Dixon v. State

424 P.2d 100 (1967)

Robert Lee DIXON, Appellant,
v.
The STATE of Nevada, Respondent.

No. 5170.

Supreme Court of Nevada.

February 28, 1967.

Foley, Garner & Shoemaker, of Las Vegas, for Appellant.

Harvey Dickerson, Attorney General, George E. Franklin, Jr., District Attorney, and James D. Santini, Deputy District Attorney, Clark County, for Respondent.

OPINION

ZENOFF, Justice.

Robert Lee Dixon was convicted of attempted grand larceny and thereafter adjudged to be an habitual criminal. He was sentenced to the Nevada State Prison for not less than one year nor more than seven years on the first count and for a period of not less than ten years nor more than ten years on the habitual criminal count. Dixon appeals from the conviction.

At the hearing before this court Dixon's counsel abandoned all but one assignment of error. He contends only that the State failed to prove that the crime was committed in Clark County, Nevada, as alleged in the indictment.

Dixon was accused of attempting to rifle the cash register of a Safeway Store in Clark County, Nevada. No testimony nor evidence directly referred to the city or county in which the store was located. However, the store manager testified that he resided in Las Vegas, that at the time of the trial (although not at the time of the offense) he was the Safeway Store manager of North Las Vegas, an adjoining city to the city of Las Vegas, and that on the date of this offense, October 19, 1965, he was employed at Store No. 335 on Tonopah Highway where the crime took place. The produce manager testified that at the time of the offense he was employed at Safeway Store No. 335, 701 Tonopah Highway, and the Safeway Store meat cutter likewise so testified. The defendant himself testified that he lived on 109 Frederick, Las Vegas, Nevada, and that he knew that the incident in which he was involved occurred in "the Safeway Store on or about October 19, 1965."

1. The general rule governing proof of venue is that there need be no positive testimony that the violation occurred at a specific place, but it is sufficient *101 if it can be concluded from the evidence as a whole that the act was committed at the place alleged in the indictment.

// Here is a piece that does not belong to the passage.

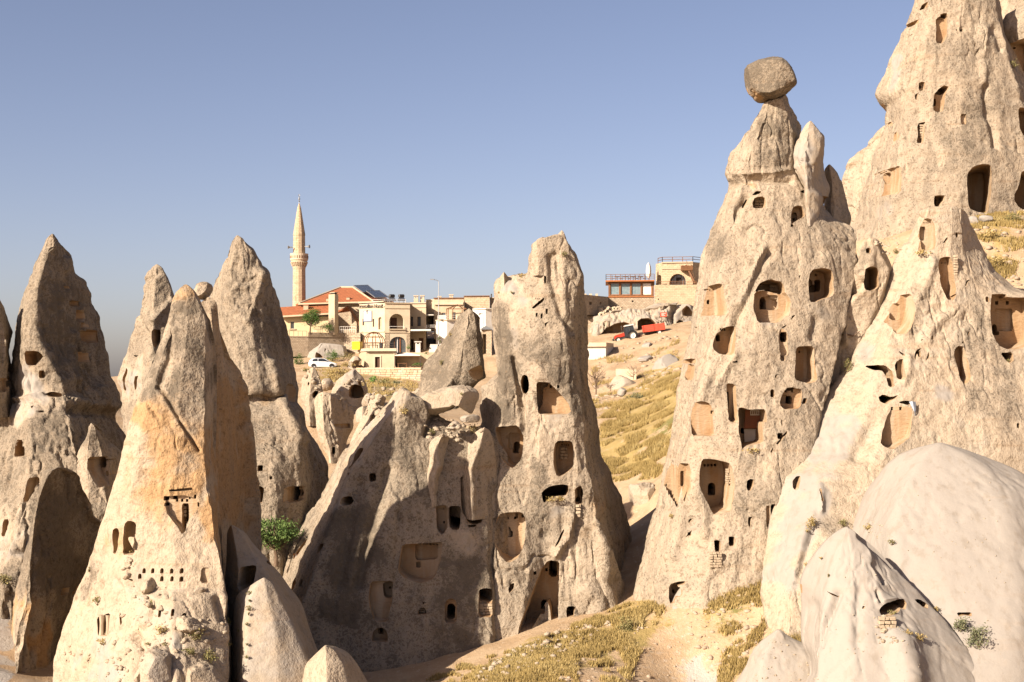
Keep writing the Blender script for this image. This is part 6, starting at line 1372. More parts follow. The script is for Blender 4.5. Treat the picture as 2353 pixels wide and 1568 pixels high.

United States v. Budge, 359 F.2d 732 (Ill.1966); State v. Glasscock; 76 N.M. 367, 415 P.2d 56 (1966); Holsonbake v. State, 416 P.2d 178 (Okl.Cr.1966); State v. Gordon, 3 Ariz.App. 193, 412 P.2d 875 (1966); State v. Crowe, 196 Kan. 622, 414 P.2d 50 (1966); Tate v. People, 125 Colo. 527, 247 P.2d 665 (1952); People v. Megladdery, 40 Cal. App. 2d 748, 106 P.2d 84 (1940). It is the duty of the prosecutor to prove venue. Venue may be established by circumstantial evidence and need not be shown beyond a reasonable doubt. Turner v. State, 285 P.2d 459 (Okl.Cr.1955); Swift v. State, 92 Okla. Crim. 43, 220 P.2d 300 (1950). (Smazal v. State, 31 Wis. 2d 360, 142 N.W.2d 808 (1966), compels the degree of proof to be beyond a reasonable doubt.)

It is better practice to prove venue by direct evidence and it is unfortunate that the time of courts must be taken up with argument and searching of evidence on such issues when a single question propounded by the prosecutor at the trial would have avoided the issue. Dustin v. People, 116 Colo. 433, 181 P.2d 457 (1947). Notwithstanding this observation, it is our opinion that the circumstantial evidence heretofore related sufficiently established venue in this case.

2. We note that this case was tried before our decision in Hollander v. State, 82 Nev. 345, 418 P.2d 802 (1966), in which we held that there can be only one assignment of punishment when a defendant is charged as an habitual criminal. However, failure to properly sentence does not render the entire trial and proceeding a nullity. Because of the discretion allowed to the trial court in this instance we direct that the case be remanded and the punishment corrected in accordance with Hollander. In all other respects the judgment of conviction is affirmed.

THOMPSON, C.J., and COLLINS, J., concur.